University Press of Kansas Logo

Distant Friends

The United States and Russia, 1763-1867

Norman E. Saul

xii, 448 pages, 20 photographs, 6 x 9
Cloth ISBN 978-0-7006-0438-8, $40.00

WINNER OF THE BYRON CALDWELL SMITH AWARD

Book Cover ImageWe began as friends. Then followed nearly a century of suspicion and hostility. Now, thanks to glasnost and a thaw in the Cold War, relations between the United States and the Soviet Union have nearly come full circle--we're almost friends again.

In the initial volume of a three-volume series, historian Norman Saul presents the first comprehensive survey of early Russian-American relations by an American scholar. Drawing upon secondary and documentary publications as well as archival materials from the United States, the Soviet Union, and Britain, he reveals a wealth of new detail about contacts between the two countries between the American Revolutionary War and the purchase of Alaska in 1867. By weaving personal experiences into analysis of the basic trends, Saul provides a fuller understanding of Soviet-American experience.

His conclusion? That the early relationships--diplomatic, cultural, scientific, economic, and personal--between the two countries were more extensive than had been reported before, more important, and more congenial.

In the eighteenth and nineteenth centuries the U.S. and Russia had a lot in common, Saul notes, and many of those similarities persist today. Both countries, in part because of geographic size, faced problems in developing their natural resources. Both countries were economically dependent on systems of forced labor--slavery in the U.S. and serfdom in Russia. Reform resulted in freedom without land for American slaves, and land without freedom for the serfs. Then, as now, Russia looked to the U.S. for help with technology.

Saul shows that differences also persist. The United States was geographically isolated and developed in relative peace, while Russia developed within the reach of the European powers and, consequently, worried more about defense. As is still the case, Russian government seemed apallingly autocratic to those whose rights were guaranteed by the U.S. constitution, and deal-making between citizens of the two countries was hampered by the Russians' belief that Americans were materialistic and deceitful, and by Americans' notion that Russians were slow, bureaucratic, and expected to be bribed.

At a time when United States-Soviet relations have taken yet another dramatic turn, it is more important than ever to trace--and to understand--the history of the relationship of these two countries. As Saul shows clearly, parallel developments of the late eighteenth to mid nineteenth centuries in some ways foreshadow parallel development into the two superpowers in the mid twentieth.

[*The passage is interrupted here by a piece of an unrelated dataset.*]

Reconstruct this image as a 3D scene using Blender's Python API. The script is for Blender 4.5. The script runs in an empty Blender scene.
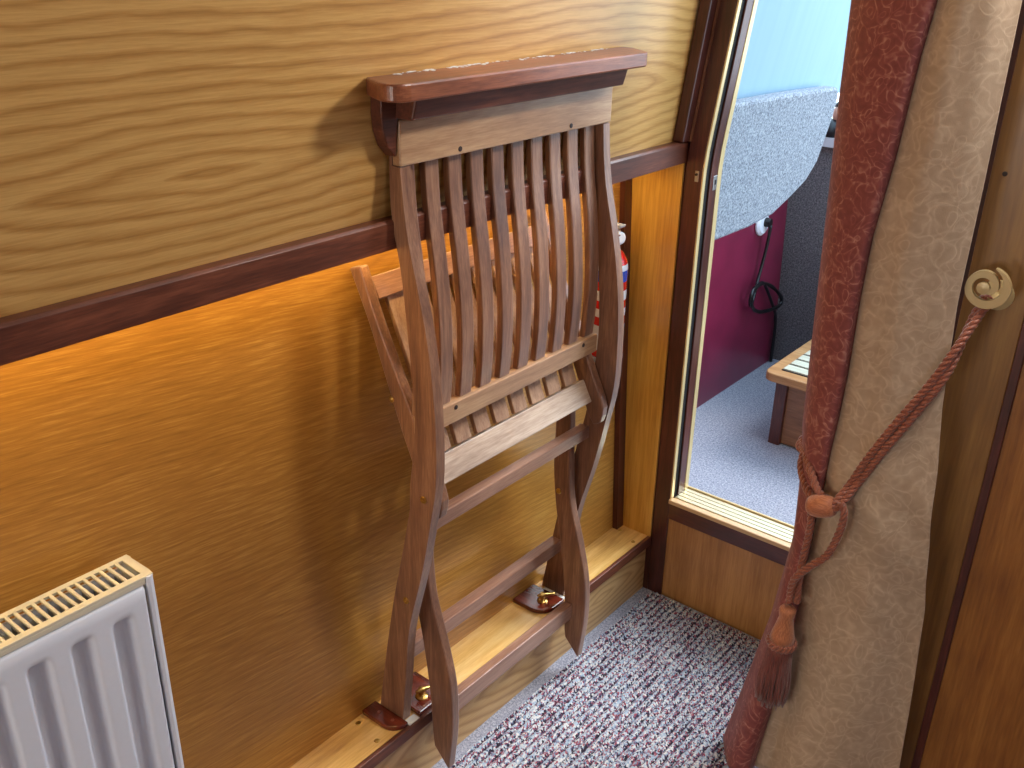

"This long-awaited and keenly-anticipated book will confirm Norman Saul's reputation as the pre-eminent American historian of Russian–American relations prior to the Russian Revolution. . . . Together with its forthcoming companion volumes, it will be the standard work on this subject for years to come."--John Lewis Gaddis, author of The Long Peace: Inquiries into the History of the Cold War and Russia, the Soviet Union, and the United States: An Interpretive History

"This is the fullest account available of Russian–American relations from the beginning through the purchase of Alaska. . . . Exhaustive and judicious. . . . A remarkable contribution."--Alexander Dallin, author of The Soviet Union at the United Nations and Black Box: KAL 007 and the Superpowers

"Edifying and enjoyable. . . . Both good history and good reading."--Raymond L. Garthoff, author of Detente and Confrontation

"Complements, updates, and synthesizes very effectively all the existing literature on the subject."--Allison Blakely, author of Russia and the Negro: Blacks in Russian History and Thought

"This is a publication of great importance in American and Russian history. One is tempted to say it is the classic reference for U.S.-Russian relations between the 1770s and the late 1860s. It is encyclopedic. It will simply become the standard reference from which every other scholar studying the subject will have to begin."--Walter LaFeber, author of The American Age: U.S. Foreign Policy Abroad and at Home Since 1750 and Inevitable Revolutions: The United States in Central America

NORMAN SAUL is professor of history and Russian and East European Studies at the University of Kansas and author of War and Revolution: The United States and Russia, 1914-1921; Concord and Conflict: The United States and Russia, 1867–1914; Russia and The Mediterranean, 1797-1807; and Sailors in Revolt: The Russian Baltic Fleet in 1917.